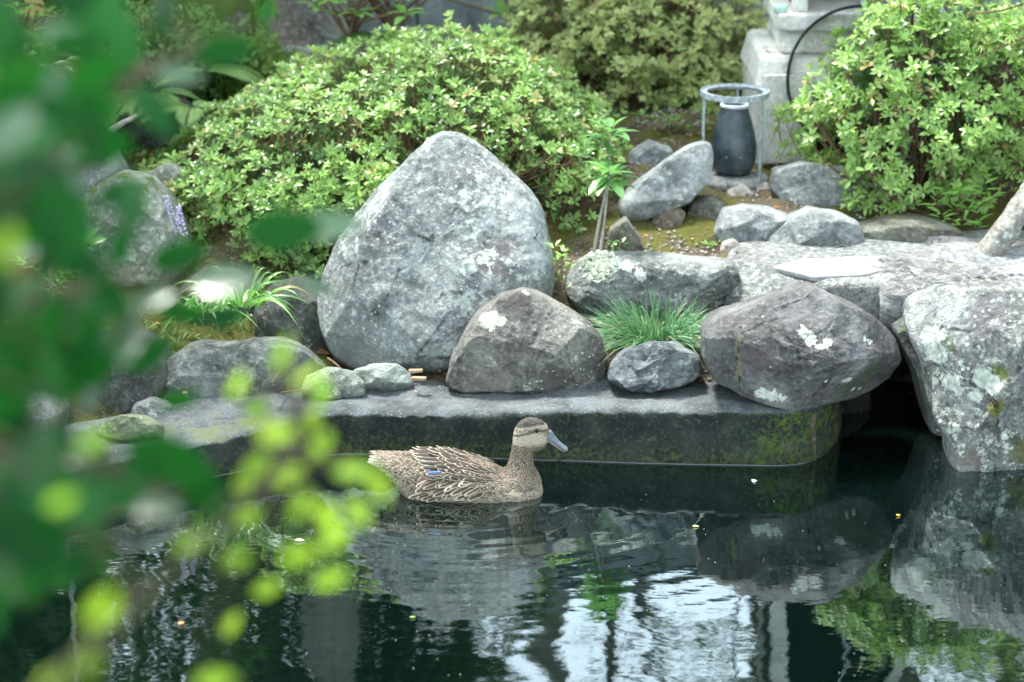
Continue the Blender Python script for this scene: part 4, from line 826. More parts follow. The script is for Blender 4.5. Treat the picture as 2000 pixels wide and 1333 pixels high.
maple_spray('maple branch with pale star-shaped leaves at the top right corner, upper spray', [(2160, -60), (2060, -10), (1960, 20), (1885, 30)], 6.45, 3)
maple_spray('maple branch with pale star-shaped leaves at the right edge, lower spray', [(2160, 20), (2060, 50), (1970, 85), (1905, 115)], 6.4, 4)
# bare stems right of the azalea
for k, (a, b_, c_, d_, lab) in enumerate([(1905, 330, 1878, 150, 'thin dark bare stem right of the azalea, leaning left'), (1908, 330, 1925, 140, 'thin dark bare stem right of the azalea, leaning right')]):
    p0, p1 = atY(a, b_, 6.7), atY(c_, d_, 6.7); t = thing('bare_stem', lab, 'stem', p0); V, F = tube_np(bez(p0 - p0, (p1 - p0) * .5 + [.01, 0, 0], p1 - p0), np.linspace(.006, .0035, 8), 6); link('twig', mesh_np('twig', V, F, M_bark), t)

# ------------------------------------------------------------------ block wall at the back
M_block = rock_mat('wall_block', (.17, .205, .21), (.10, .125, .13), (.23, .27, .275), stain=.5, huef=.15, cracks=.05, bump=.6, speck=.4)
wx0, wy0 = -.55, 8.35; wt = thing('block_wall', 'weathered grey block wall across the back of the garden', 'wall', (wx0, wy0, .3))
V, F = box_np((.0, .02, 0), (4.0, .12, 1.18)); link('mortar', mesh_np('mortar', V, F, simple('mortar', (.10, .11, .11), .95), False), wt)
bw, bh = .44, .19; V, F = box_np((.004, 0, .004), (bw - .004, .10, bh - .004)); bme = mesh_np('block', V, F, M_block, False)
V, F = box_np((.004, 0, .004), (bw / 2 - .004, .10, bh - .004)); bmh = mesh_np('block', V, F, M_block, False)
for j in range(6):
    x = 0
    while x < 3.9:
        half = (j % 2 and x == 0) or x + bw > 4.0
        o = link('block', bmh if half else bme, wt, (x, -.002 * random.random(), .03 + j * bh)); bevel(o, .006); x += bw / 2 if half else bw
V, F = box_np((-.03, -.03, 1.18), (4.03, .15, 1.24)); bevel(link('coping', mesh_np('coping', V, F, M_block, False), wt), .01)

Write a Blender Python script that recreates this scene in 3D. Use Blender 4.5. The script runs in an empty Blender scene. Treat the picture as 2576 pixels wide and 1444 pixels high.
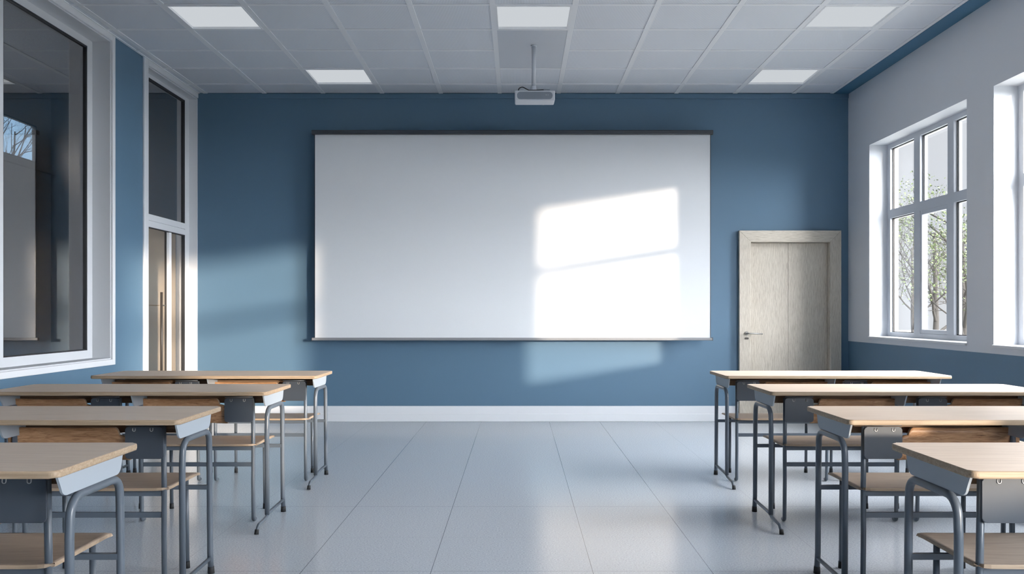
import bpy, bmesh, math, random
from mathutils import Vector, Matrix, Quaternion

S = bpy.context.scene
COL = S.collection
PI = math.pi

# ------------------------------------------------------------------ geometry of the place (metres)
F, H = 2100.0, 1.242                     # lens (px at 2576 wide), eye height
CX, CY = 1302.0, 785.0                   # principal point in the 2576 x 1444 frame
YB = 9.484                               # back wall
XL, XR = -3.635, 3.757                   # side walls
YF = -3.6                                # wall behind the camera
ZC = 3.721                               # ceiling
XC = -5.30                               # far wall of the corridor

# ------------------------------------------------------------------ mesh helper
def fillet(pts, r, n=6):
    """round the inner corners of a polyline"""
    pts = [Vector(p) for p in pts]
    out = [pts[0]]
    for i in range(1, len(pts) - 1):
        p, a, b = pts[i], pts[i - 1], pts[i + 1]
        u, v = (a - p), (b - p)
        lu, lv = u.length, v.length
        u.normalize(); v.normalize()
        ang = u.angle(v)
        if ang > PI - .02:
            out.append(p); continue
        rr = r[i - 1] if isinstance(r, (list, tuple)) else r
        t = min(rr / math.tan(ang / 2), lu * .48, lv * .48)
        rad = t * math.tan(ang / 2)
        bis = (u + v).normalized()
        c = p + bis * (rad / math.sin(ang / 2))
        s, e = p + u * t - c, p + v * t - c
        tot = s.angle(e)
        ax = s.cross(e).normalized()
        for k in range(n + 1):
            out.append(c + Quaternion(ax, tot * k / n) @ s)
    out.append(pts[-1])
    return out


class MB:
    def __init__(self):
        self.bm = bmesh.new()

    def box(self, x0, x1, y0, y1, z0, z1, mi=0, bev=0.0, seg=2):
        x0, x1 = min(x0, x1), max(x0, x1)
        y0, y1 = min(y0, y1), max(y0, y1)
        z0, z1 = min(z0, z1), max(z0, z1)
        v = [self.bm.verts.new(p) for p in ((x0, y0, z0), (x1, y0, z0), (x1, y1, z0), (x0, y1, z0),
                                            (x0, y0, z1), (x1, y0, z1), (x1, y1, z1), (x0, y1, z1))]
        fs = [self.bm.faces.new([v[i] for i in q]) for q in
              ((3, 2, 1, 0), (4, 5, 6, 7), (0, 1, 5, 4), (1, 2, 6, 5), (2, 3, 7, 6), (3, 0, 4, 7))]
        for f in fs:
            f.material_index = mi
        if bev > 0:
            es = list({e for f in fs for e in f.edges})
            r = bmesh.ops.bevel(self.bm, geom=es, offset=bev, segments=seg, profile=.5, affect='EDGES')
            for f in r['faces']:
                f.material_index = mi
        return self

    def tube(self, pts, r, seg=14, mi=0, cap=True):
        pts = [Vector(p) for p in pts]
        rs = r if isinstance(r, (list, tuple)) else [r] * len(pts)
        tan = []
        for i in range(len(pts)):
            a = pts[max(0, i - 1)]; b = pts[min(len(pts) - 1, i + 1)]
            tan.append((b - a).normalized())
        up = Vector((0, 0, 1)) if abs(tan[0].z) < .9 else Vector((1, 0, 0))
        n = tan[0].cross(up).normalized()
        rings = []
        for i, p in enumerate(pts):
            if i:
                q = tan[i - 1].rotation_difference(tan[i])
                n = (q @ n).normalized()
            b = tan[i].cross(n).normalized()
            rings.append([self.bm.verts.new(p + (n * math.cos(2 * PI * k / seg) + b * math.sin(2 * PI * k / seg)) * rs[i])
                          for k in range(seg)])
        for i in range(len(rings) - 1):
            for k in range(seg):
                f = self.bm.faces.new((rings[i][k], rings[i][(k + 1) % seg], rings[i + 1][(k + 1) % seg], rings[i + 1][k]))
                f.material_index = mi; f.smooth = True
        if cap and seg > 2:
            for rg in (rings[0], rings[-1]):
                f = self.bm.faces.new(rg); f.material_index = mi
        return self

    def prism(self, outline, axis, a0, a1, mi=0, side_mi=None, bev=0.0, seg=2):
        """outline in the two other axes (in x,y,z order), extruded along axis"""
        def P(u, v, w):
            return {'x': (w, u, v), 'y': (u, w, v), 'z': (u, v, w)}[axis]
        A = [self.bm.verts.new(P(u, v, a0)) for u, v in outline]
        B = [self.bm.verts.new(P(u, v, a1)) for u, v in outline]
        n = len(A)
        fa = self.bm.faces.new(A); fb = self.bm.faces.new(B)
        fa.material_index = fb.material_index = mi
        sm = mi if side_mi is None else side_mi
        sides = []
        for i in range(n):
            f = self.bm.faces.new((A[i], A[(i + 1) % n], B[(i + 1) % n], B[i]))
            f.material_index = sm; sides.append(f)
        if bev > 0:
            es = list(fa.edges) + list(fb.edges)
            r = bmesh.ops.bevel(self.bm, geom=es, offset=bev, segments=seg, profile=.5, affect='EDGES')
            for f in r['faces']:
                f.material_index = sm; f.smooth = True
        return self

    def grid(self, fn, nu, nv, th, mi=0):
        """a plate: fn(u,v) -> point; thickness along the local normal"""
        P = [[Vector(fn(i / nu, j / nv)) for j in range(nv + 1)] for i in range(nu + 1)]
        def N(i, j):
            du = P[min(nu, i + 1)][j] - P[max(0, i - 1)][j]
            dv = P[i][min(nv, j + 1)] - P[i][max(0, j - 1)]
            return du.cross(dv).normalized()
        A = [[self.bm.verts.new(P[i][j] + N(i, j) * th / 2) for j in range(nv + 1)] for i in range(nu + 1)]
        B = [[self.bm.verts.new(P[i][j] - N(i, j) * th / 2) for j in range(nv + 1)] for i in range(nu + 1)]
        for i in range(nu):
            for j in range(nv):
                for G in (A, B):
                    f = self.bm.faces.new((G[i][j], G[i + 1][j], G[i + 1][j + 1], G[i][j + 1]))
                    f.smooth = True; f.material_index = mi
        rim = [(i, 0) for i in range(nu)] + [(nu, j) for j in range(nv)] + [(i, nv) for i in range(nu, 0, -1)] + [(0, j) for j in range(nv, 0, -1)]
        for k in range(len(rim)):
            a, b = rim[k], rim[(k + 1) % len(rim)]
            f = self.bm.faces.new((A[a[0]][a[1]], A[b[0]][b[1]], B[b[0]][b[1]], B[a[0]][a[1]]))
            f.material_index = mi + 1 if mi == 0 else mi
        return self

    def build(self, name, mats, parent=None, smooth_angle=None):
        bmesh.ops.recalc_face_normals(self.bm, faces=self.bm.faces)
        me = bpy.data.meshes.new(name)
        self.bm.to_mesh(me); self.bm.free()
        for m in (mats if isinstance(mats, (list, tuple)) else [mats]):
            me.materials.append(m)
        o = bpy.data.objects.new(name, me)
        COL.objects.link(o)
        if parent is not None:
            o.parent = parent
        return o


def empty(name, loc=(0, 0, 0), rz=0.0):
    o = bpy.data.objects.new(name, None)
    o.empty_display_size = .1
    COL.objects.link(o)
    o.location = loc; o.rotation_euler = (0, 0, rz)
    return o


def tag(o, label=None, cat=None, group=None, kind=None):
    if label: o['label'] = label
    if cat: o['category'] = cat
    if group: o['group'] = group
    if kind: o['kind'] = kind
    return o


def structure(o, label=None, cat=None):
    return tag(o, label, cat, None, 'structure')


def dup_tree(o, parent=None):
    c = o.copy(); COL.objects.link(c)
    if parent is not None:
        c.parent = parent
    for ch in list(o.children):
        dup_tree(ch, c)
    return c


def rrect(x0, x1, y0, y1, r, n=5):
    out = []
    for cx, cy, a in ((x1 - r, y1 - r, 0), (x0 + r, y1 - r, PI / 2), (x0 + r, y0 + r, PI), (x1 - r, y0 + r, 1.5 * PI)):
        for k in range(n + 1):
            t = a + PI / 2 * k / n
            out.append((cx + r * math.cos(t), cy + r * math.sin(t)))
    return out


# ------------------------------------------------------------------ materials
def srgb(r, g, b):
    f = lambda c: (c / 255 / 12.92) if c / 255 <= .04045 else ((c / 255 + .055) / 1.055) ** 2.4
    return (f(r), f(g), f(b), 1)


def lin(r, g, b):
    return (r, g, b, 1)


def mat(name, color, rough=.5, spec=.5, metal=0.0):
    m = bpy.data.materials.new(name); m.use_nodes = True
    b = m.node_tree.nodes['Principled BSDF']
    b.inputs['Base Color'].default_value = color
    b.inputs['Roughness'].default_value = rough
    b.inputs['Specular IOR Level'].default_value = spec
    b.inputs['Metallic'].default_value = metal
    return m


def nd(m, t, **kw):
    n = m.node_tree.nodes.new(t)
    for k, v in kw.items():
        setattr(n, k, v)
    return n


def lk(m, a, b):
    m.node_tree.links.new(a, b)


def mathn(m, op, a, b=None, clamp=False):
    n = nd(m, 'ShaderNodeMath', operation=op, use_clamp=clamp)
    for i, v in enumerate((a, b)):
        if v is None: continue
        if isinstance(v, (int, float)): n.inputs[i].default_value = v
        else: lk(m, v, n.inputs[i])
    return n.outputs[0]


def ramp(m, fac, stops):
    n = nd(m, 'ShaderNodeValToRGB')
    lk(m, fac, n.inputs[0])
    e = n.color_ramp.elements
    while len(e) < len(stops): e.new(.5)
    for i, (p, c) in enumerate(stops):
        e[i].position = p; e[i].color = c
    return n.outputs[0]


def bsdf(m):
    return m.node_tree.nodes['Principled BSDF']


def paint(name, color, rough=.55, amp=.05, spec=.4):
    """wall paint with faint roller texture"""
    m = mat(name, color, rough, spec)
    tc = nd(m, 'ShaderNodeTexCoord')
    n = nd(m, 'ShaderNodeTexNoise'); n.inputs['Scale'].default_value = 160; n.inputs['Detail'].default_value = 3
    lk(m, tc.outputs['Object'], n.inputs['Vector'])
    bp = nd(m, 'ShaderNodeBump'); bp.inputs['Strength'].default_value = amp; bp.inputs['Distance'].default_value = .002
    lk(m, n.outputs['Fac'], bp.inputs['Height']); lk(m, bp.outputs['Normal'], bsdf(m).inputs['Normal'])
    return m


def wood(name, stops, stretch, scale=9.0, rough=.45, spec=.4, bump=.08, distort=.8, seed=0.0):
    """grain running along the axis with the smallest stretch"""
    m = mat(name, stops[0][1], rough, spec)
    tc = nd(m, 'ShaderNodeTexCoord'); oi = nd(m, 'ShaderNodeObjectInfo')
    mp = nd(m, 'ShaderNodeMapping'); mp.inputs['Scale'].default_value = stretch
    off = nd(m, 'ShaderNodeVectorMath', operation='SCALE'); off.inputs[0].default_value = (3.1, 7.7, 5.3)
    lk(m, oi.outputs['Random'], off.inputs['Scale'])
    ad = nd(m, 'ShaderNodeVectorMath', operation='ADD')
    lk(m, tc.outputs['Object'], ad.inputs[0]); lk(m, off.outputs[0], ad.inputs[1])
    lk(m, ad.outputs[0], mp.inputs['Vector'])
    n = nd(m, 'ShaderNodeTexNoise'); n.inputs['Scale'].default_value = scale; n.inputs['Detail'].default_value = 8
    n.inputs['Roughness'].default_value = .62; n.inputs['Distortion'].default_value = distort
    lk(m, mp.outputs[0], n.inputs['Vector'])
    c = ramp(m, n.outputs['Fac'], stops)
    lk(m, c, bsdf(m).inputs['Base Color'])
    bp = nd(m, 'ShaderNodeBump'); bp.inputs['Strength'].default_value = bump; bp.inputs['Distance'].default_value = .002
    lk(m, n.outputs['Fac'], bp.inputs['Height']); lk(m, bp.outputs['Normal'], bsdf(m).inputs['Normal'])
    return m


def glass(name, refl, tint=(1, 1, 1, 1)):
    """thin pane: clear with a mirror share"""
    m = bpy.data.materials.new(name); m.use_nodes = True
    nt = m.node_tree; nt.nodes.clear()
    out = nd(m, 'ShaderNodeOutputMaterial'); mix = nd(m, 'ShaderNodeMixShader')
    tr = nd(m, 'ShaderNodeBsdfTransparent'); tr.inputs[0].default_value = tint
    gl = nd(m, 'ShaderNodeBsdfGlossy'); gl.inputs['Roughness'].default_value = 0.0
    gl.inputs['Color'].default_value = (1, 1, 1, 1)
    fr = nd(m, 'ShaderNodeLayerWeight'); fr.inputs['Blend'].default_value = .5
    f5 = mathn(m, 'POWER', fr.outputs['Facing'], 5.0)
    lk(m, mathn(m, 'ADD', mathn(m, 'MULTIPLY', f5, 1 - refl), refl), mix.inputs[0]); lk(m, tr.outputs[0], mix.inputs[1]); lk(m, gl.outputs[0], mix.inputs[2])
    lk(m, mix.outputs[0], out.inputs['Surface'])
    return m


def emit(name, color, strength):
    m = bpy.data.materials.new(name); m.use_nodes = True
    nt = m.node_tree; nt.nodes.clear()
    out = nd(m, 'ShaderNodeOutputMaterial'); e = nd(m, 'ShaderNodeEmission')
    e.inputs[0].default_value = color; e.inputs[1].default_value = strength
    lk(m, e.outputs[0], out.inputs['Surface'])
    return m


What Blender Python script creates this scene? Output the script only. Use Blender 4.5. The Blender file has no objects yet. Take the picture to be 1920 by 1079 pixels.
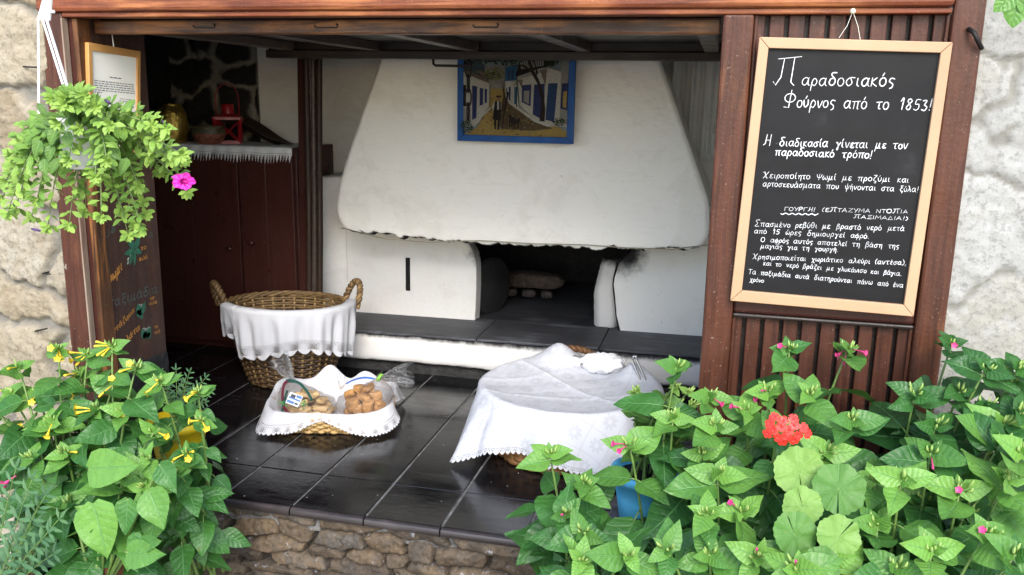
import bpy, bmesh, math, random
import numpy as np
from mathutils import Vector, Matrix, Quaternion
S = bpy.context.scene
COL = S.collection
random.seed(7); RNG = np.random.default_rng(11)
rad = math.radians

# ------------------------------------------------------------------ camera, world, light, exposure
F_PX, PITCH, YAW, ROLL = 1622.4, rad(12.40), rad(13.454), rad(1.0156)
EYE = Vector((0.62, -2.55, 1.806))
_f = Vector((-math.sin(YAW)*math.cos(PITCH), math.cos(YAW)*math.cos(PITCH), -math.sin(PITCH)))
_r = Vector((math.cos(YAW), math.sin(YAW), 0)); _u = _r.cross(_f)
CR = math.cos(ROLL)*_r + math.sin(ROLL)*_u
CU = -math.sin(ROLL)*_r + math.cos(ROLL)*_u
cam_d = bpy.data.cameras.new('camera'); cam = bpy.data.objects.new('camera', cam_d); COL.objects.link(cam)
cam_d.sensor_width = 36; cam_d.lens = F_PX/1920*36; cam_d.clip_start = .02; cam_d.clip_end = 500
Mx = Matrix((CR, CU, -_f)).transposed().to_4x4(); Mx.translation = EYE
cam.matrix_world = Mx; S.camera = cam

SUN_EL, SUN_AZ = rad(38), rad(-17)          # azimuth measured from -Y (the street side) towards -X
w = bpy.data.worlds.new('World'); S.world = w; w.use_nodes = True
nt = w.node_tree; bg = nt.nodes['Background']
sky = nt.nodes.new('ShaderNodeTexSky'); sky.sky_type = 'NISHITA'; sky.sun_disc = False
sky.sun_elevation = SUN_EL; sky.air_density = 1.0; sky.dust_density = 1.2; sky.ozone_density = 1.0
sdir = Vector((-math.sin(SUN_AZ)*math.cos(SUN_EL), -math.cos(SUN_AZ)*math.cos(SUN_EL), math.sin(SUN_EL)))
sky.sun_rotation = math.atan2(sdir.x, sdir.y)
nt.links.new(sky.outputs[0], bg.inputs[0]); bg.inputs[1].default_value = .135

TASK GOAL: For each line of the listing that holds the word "picture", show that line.

WRITTEN ANSWER:
Continue the Blender Python script for this scene: part 4, from line 826. More parts follow. The script is for Blender 4.5. Treat the picture as 2000 pixels wide and 1333 pixels high.
Write a Blender Python script that recreates this scene in 3D. Use Blender 4.5. The script runs in an empty Blender scene. Treat the picture as 2576 pixels wide and 1444 pixels high.
What Blender Python script creates this scene? Output the script only. Use Blender 4.5. The Blender file has no objects yet. Take the picture to be 1920 by 1079 pixels.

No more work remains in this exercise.